### [Data block]

'''

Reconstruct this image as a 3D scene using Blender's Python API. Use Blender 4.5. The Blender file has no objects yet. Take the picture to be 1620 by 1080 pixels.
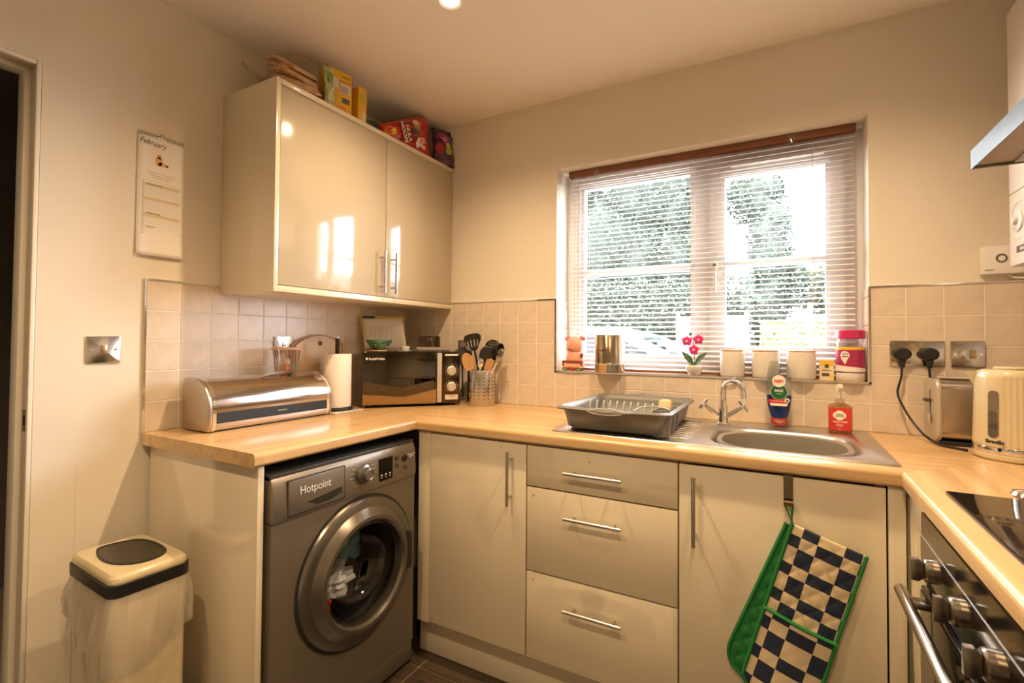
import bpy, bmesh, math, random
from mathutils import Vector, Matrix
random.seed(7)
SC = bpy.context.scene
COL = SC.collection
PI = math.pi
R = math.radians

# ------------------------------------------------------------------ camera, world, lights, exposure
def make_camera():
    f_px, cx, cy = 755.39, 836.68, 523.82
    yaw, pitch, roll = 0.486562, 0.0213889, 0.0064222
    cam = bpy.data.cameras.new('camera'); o = bpy.data.objects.new('camera', cam); COL.objects.link(o)
    fw = Vector((-math.sin(yaw)*math.cos(pitch), math.cos(yaw)*math.cos(pitch), math.sin(pitch)))
    r0 = fw.cross(Vector((0, 0, 1))).normalized(); u0 = r0.cross(fw)
    rt = math.cos(roll)*r0 + math.sin(roll)*u0; up = -math.sin(roll)*r0 + math.cos(roll)*u0
    m = Matrix((( rt.x, up.x, -fw.x, 1.84278), (rt.y, up.y, -fw.y, -2.02685), (rt.z, up.z, -fw.z, 1.21334), (0, 0, 0, 1)))
    o.matrix_world = m
    cam.sensor_fit = 'HORIZONTAL'; cam.sensor_width = 36
    cam.lens = f_px*36/1620
    cam.shift_x = (810-cx)/1620; cam.shift_y = (cy-540)/1620
    cam.clip_start = 0.02; cam.clip_end = 200
    SC.camera = o
make_camera()

SC.view_settings.view_transform = 'Standard'
SC.view_settings.look = 'None'
SC.view_settings.gamma = 1
SC.view_settings.exposure = 0.34
SC.view_settings.use_curve_mapping = False
SC.cycles.max_bounces = 10
SC.cycles.diffuse_bounces = 5
SC.cycles.transparent_max_bounces = 16
SC.cycles.sample_clamp_indirect = 6
SC.cycles.use_denoising = True

SKY = 27.0
W = bpy.data.worlds.new('overcast_sky'); SC.world = W; W.use_nodes = True
wn = W.node_tree; bg = wn.nodes['Background']
tc = wn.nodes.new('ShaderNodeTexCoord'); nz = wn.nodes.new('ShaderNodeTexNoise'); cr = wn.nodes.new('ShaderNodeValToRGB')
nz.inputs['Scale'].default_value = 2.2; nz.inputs['Detail'].default_value = 4
cr.color_ramp.elements[0].position = .35; cr.color_ramp.elements[0].color = (.80, .88, 1, 1)
cr.color_ramp.elements[1].position = .65; cr.color_ramp.elements[1].color = (1, 1, 1, 1)
wn.links.new(tc.outputs['Generated'], nz.inputs['Vector']); wn.links.new(nz.outputs['Fac'], cr.inputs['Fac'])
wn.links.new(cr.outputs['Color'], bg.inputs['Color']); bg.inputs['Strength'].default_value = SKY

LAMP_COL = (1.0, .70, .40)
LAMP_W = 75
LAMPS = [(.87, -.765), (1.86, -.765), (.87, -2.0), (1.86, -2.0)]

def portal():
    l = bpy.data.lights.new('window_portal', 'AREA'); l.shape = 'RECTANGLE'; l.size = 1.2; l.size_y = .95
    l.cycles.is_portal = True
    o = bpy.data.objects.new('window_portal', l); COL.objects.link(o)
    o.location = (1.515, .19, 1.55); o.rotation_euler = (R(-90), 0, 0)
portal()

# ------------------------------------------------------------------ materials
def lin(c):
    return tuple((x/12.92 if x <= .04045 else ((x+.055)/1.055)**2.4) for x in c)
def rgb(r, g, b): return lin((r/255, g/255, b/255))
_M = {}
def mat(name, col, rough=.5, metal=0, coat=0, var=0, vs=8, bump=0, bs=40, stretch=None, trans=0, emit=None, estr=0, alpha=1, sheen=0, spec=None, ior=None, aniso=0, brad=.002, col2=None):
    if name in _M: return _M[name]
    m = bpy.data.materials.new(name); m.use_nodes = True; nt = m.node_tree; b = nt.nodes['Principled BSDF']
    I = b.inputs
    I['Base Color'].default_value = (*col, 1); I['Roughness'].default_value = rough; I['Metallic'].default_value = metal
    I['Coat Weight'].default_value = coat; I['Coat Roughness'].default_value = .03
    I['Transmission Weight'].default_value = trans
    if spec is not None: I['Specular IOR Level'].default_value = spec
    if ior: I['IOR'].default_value = ior
    if aniso: I['Anisotropic'].default_value = aniso
    I['Alpha'].default_value = alpha
    if sheen: I['Sheen Weight'].default_value = sheen
    if emit: I['Emission Color'].default_value = (*emit, 1); I['Emission Strength'].default_value = estr
    if var or bump or col2:
        t = nt.nodes.new('ShaderNodeTexCoord'); mp = nt.nodes.new('ShaderNodeMapping')
        nt.links.new(t.outputs['Object'], mp.inputs['Vector'])
        if stretch: mp.inputs['Scale'].default_value = stretch
        if var or col2:
            n = nt.nodes.new('ShaderNodeTexNoise'); n.inputs['Scale'].default_value = vs; n.inputs['Detail'].default_value = 5
            nt.links.new(mp.outputs['Vector'], n.inputs['Vector'])
            r = nt.nodes.new('ShaderNodeValToRGB'); r.color_ramp.elements[0].position = .3; r.color_ramp.elements[1].position = .7
            c2 = col2 if col2 else tuple(min(1, x*(1+var)) for x in col); c1 = col if col2 else tuple(x*(1-var) for x in col)
            r.color_ramp.elements[0].color = (*c1, 1); r.color_ramp.elements[1].color = (*c2, 1)
            nt.links.new(n.outputs['Fac'], r.inputs['Fac']); nt.links.new(r.outputs['Color'], I['Base Color'])
        if bump:
            n2 = nt.nodes.new('ShaderNodeTexNoise'); n2.inputs['Scale'].default_value = bs; n2.inputs['Detail'].default_value = 3
            nt.links.new(mp.outputs['Vector'], n2.inputs['Vector'])
            bp = nt.nodes.new('ShaderNodeBump'); bp.inputs['Strength'].default_value = bump; bp.inputs['Distance'].default_value = brad
            nt.links.new(n2.outputs['Fac'], bp.inputs['Height']); nt.links.new(bp.outputs['Normal'], I['Normal'])
    _M[name] = m
    return m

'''

### [Directions for this task]
Check every line in the material above for the string "scene", then give only the number of lines that have it.

### [Correct response]
2